D’une guerre à l’autre, avec leur cortège d’épreuves vécues, Siegfried est resté trop attaché à l’idée d’une « âme essentielle des peuples » pour tirer les leçons d’un relativisme historique qui n’avait guère de défenseurs à son époque. La mythification d’une essence nationale des peuples, dans laquelle il a beaucoup donné lui aussi, appelle sans doute une distance critique. Elle n’en fonde pas moins un système relativement stable de références, qui reste encore vivace aujourd’hui, y compris dans les comparaisons internationales à prétention scientifique.

Conclusion

Que manque-t-il à Siegfried dans l’internationalisation de ses objets de recherche ? Il nous semble que c’est avant tout une base conceptuelle solide, comme par exemple celle que Max Weber a su procurer à la notion d’idéal type, qui condense le formel et l’historique et permet en cela d’envisager le changement social[35]. Chez Weber, le formel est au fondement logique de la compréhension des transformations : l’invariant que l’on pose de façon arbitraire est précisément ce qui révèle, par contraste, les variations ou les changements. Le type permet de réintroduire l’ordre du temps, de restituer la profondeur historique, suivant un canevas qui diffère du récit. La démarche typologique de Siegfried apparaît plus allusive : elle repose sur des figures de rhétorique, sur un récit non dénué de charme mais guidé par une psychologie des peuples relativement sommaire. Bref, elle procède d’un essentialisme explicatif (des qualités ou des déficiences « naturelles » d’un peuple), qui tend à minorer les possibilités de changement social. Elle prête le flanc à la critique classique du culturalisme[36].

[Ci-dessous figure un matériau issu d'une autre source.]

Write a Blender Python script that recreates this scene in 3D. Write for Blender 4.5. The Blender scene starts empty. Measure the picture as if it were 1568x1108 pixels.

Ne faudrait-il pas cependant nuancer ce sombre bilan ? Quand Siegfried inventorie l’ensemble des traits distinctifs d’un groupe (d’une race, comme il l’écrit malencontreusement), il ne s’arrête jamais à cet exercice descriptif. Il montre que des traits sont privilégiés au détriment d’autres pour affirmer une distinction culturelle : les membres les plus en vue de chaque groupe instrumentalisent certains traits stéréotypés à leur profit, comme c’est le cas dans les rapports interculturels au Canada. D’une certaine manière, en exemplifiant le devenir des Canadiens français, Siegfried ne vise pas seulement l’influence française (qu’il sait mineure), mais suggère que des contre-courants peuvent résister aux courants dominants. Bien que nourri de culture impériale, et anglophile de surcroît, Siegfried n’est nullement insensible aux phénomènes de domination, comme celle qu’exercent les Anglo-Saxons au Canada. Mais demeure en lui ce sens de la mesure qui l’écarte de formes de pensée plus incisives.

D’où la difficulté de voir en Siegfried un passeur. S’il a pu effectivement franchir des frontières géographiques et disciplinaires, il apparaît plutôt à nos yeux comme un passager, qui a accompagné un mouvement général, au lieu de l’initier. Ce n’est donc pas un fondateur mais davantage un traducteur. Un passant, ni négligeable ni considérable (car il reste un « généraliste » alors que la spécialisation va bientôt s’imposer dans les sciences sociales). Malgré tout, il témoigne au siècle des illusions perdues d’une passion candide à sillonner les océans en quête de terres méconnues. Son parcours, en ce sens, n’est pas étranger à ce que Northrop Frye appelle la transvaluation : il retourne toujours vers lui, mais avec l’espoir d’avoir appris au contact des autres.